In the wild, quaking aspen provide important breeding, nesting and cover habitat, and forage for a variety of birds and mammals. Quaking aspen is host to a variety of insects, some of which are important foods for other animals including woodpeckers. Wildlife species consume nearly every part of aspen at one time of the year ranging from the roots, to shoots to bark and catkins. Because of this, in the wild, it is truly a keystone species in many habitats.
Quaking aspen are native to the Missoula area, though they are probably at the edge of their range. This location can cause stress and make them susceptible to a variety of pests.
Though a beautiful tree, quaking aspen are maligned by many urban foresters because of their tendency to sucker, and for their predisposition to borer beetle infestations. However, borers are just one of the many insects that use the aspen.
The accumulation of saw dust and borings beneath the aspen is home to the chrysalis of several moth species in our yard including the five-lined sphinx moth. Whereas butterfly caterpillars often pupate in a chrysalis that is suspended beneath a leaf or twig, sphinx moth caterpillars burrow into loose, dry duff to pupate. The loose, dry wood shavings the borer larvae produce is perfect for sphinx moth caterpillars to excavated and pupate within. The chrysalises are dark brown to almost black and look nearly dead. If you do find one when you are rooting around, if you watch carefully you might be able to see it move. Just place it back into the ground.
The five-lined sphinx moth, or commonly called a hummingbird moth, caterpillars are specific hosts of the Oenothera flava (yellow evening primrose) in our yard. The giant caterpillars have marking on them that mimic the shape of the narrow, serrated leaves- fantastically camouflaging the 4” caterpillars (see photo below).
The presence of the aspen borer in the tree further weakens the aspen making it susceptible to more invasions of aspen beetles. These stresses on the tree also cause it to sucker- which is good because at this point the aspen is on its way to dying (though it make take 6-20 years for the initial trunk to truly die and by then a sucker is there to replace it). Quaking aspen seldom occur individually, and having a cluster of them is not only more natural and more beautiful looking, but it is also a way to provide for its longevity and succession.
In the fall, after about two years of growth, the larvae will move shallower- just beneath the bark, where they pupate during the winter. In February, in our yard, downy woodpeckers will drill into the bark looking for these pupae. In doing so, the woodpeckers drill holes that will create small cavities for insects to hide, lay eggs and even for adult aspen borers to deposit the eggs of a new generation. Once fully developed, the adult aspen borer beetles emerge through a hole in the bark, and spends its adult life mating, and dispersing is eggs to host quaking aspen.

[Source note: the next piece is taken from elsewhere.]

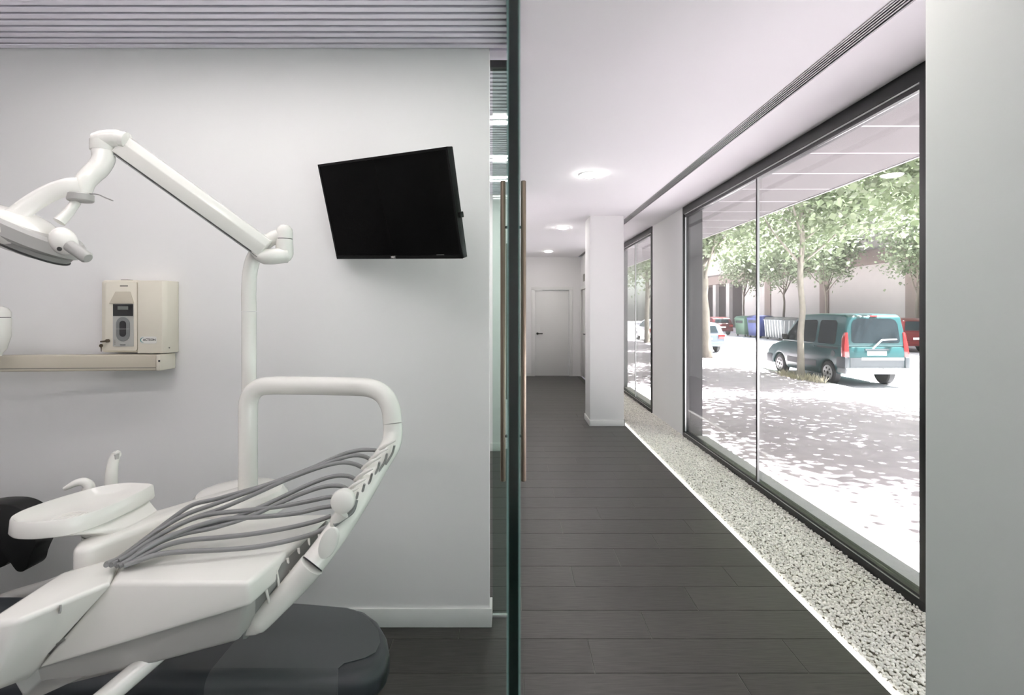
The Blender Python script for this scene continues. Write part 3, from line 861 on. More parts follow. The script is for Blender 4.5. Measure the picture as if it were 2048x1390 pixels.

The cavities and holes left by the borers create wonderful places for a variety of insects and spiders to raise their young. In turn, insect eating birds, like warblers, chickadees and others scour the aspens gleaning insects, spider eggs and others from the trunk, crevices and cavities of the aspen.
All this can happen around a quaking aspen in your yard, or, you could use a few types of insecticide and kill the borers.